* DATA:
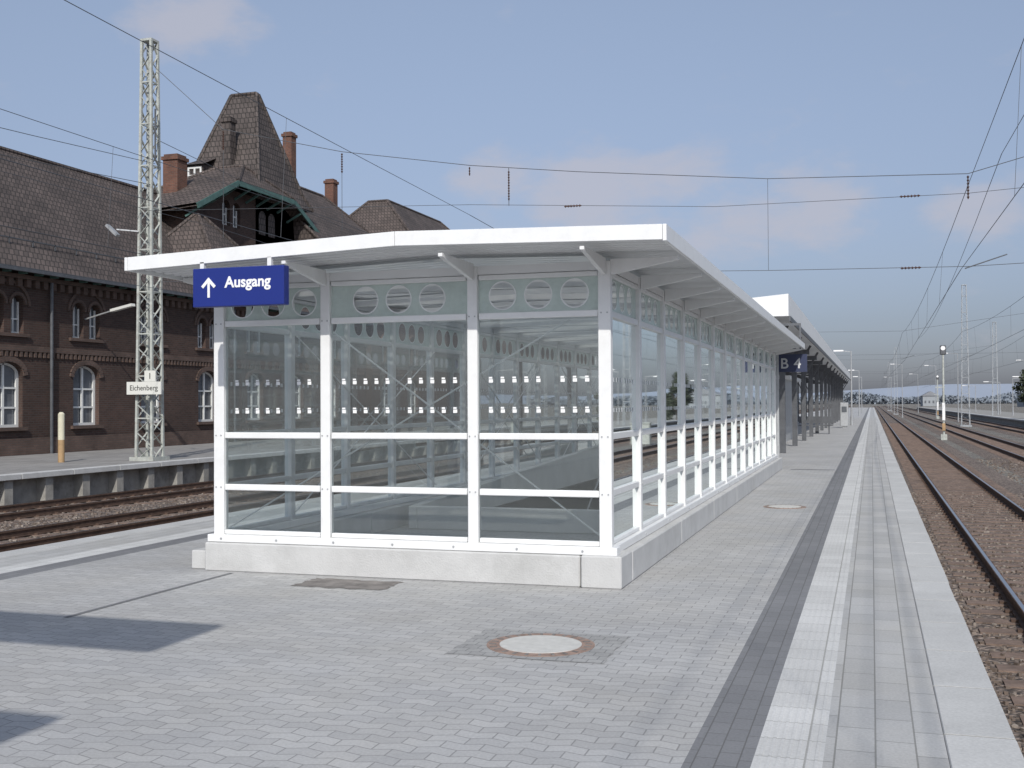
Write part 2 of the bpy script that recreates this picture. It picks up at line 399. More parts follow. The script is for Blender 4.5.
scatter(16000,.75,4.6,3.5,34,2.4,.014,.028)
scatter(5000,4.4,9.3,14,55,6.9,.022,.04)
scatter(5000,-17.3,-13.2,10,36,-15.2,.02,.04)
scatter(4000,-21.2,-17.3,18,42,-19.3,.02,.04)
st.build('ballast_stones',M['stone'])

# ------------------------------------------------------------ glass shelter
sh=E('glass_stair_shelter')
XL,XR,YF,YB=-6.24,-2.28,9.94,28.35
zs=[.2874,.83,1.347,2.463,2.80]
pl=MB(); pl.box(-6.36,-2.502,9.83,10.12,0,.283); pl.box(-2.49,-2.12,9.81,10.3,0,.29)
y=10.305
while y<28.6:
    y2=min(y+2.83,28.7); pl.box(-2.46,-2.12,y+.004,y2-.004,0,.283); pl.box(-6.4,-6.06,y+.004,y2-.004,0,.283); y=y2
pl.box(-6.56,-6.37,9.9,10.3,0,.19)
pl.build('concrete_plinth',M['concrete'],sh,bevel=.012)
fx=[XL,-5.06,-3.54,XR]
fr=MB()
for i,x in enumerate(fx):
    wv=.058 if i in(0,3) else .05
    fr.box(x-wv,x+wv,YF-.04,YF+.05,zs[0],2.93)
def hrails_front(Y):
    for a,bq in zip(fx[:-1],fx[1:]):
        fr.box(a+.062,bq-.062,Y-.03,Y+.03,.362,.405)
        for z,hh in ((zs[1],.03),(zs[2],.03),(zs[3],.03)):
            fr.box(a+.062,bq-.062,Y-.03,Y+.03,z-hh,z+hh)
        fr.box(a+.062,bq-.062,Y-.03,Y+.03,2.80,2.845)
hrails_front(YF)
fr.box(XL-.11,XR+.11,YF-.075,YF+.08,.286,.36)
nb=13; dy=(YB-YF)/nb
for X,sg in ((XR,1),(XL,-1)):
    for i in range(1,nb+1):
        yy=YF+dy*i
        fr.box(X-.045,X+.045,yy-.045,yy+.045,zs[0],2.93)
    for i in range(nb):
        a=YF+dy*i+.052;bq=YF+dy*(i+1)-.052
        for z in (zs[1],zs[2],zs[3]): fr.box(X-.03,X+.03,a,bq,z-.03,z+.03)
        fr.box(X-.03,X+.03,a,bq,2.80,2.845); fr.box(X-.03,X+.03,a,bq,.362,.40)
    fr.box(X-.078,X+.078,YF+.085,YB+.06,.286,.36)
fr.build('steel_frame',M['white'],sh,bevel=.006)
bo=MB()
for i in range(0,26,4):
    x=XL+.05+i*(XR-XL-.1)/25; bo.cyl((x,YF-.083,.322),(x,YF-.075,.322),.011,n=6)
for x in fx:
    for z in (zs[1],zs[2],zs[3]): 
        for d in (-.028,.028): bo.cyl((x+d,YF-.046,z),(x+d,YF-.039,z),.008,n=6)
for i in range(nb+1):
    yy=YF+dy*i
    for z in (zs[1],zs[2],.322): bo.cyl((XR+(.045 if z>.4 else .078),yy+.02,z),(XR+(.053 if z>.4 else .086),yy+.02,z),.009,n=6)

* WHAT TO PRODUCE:
Quote the data exactly, leaving every image out of the copy.

* ANSWER TO THE PROBLEM:
Write part 2 of the bpy script that recreates this picture. It picks up at line 399. More parts follow. The script is for Blender 4.5.
scatter(16000,.75,4.6,3.5,34,2.4,.014,.028)
scatter(5000,4.4,9.3,14,55,6.9,.022,.04)
scatter(5000,-17.3,-13.2,10,36,-15.2,.02,.04)
scatter(4000,-21.2,-17.3,18,42,-19.3,.02,.04)
st.build('ballast_stones',M['stone'])

# ------------------------------------------------------------ glass shelter
sh=E('glass_stair_shelter')
XL,XR,YF,YB=-6.24,-2.28,9.94,28.35
zs=[.2874,.83,1.347,2.463,2.80]
pl=MB(); pl.box(-6.36,-2.502,9.83,10.12,0,.283); pl.box(-2.49,-2.12,9.81,10.3,0,.29)
y=10.305
while y<28.6:
    y2=min(y+2.83,28.7); pl.box(-2.46,-2.12,y+.004,y2-.004,0,.283); pl.box(-6.4,-6.06,y+.004,y2-.004,0,.283); y=y2
pl.box(-6.56,-6.37,9.9,10.3,0,.19)
pl.build('concrete_plinth',M['concrete'],sh,bevel=.012)
fx=[XL,-5.06,-3.54,XR]
fr=MB()
for i,x in enumerate(fx):
    wv=.058 if i in(0,3) else .05
    fr.box(x-wv,x+wv,YF-.04,YF+.05,zs[0],2.93)
def hrails_front(Y):
    for a,bq in zip(fx[:-1],fx[1:]):
        fr.box(a+.062,bq-.062,Y-.03,Y+.03,.362,.405)
        for z,hh in ((zs[1],.03),(zs[2],.03),(zs[3],.03)):
            fr.box(a+.062,bq-.062,Y-.03,Y+.03,z-hh,z+hh)
        fr.box(a+.062,bq-.062,Y-.03,Y+.03,2.80,2.845)
hrails_front(YF)
fr.box(XL-.11,XR+.11,YF-.075,YF+.08,.286,.36)
nb=13; dy=(YB-YF)/nb
for X,sg in ((XR,1),(XL,-1)):
    for i in range(1,nb+1):
        yy=YF+dy*i
        fr.box(X-.045,X+.045,yy-.045,yy+.045,zs[0],2.93)
    for i in range(nb):
        a=YF+dy*i+.052;bq=YF+dy*(i+1)-.052
        for z in (zs[1],zs[2],zs[3]): fr.box(X-.03,X+.03,a,bq,z-.03,z+.03)
        fr.box(X-.03,X+.03,a,bq,2.80,2.845); fr.box(X-.03,X+.03,a,bq,.362,.40)
    fr.box(X-.078,X+.078,YF+.085,YB+.06,.286,.36)
fr.build('steel_frame',M['white'],sh,bevel=.006)
bo=MB()
for i in range(0,26,4):
    x=XL+.05+i*(XR-XL-.1)/25; bo.cyl((x,YF-.083,.322),(x,YF-.075,.322),.011,n=6)
for x in fx:
    for z in (zs[1],zs[2],zs[3]): 
        for d in (-.028,.028): bo.cyl((x+d,YF-.046,z),(x+d,YF-.039,z),.008,n=6)
for i in range(nb+1):
    yy=YF+dy*i
    for z in (zs[1],zs[2],.322): bo.cyl((XR+(.045 if z>.4 else .078),yy+.02,z),(XR+(.053 if z>.4 else .086),yy+.02,z),.009,n=6)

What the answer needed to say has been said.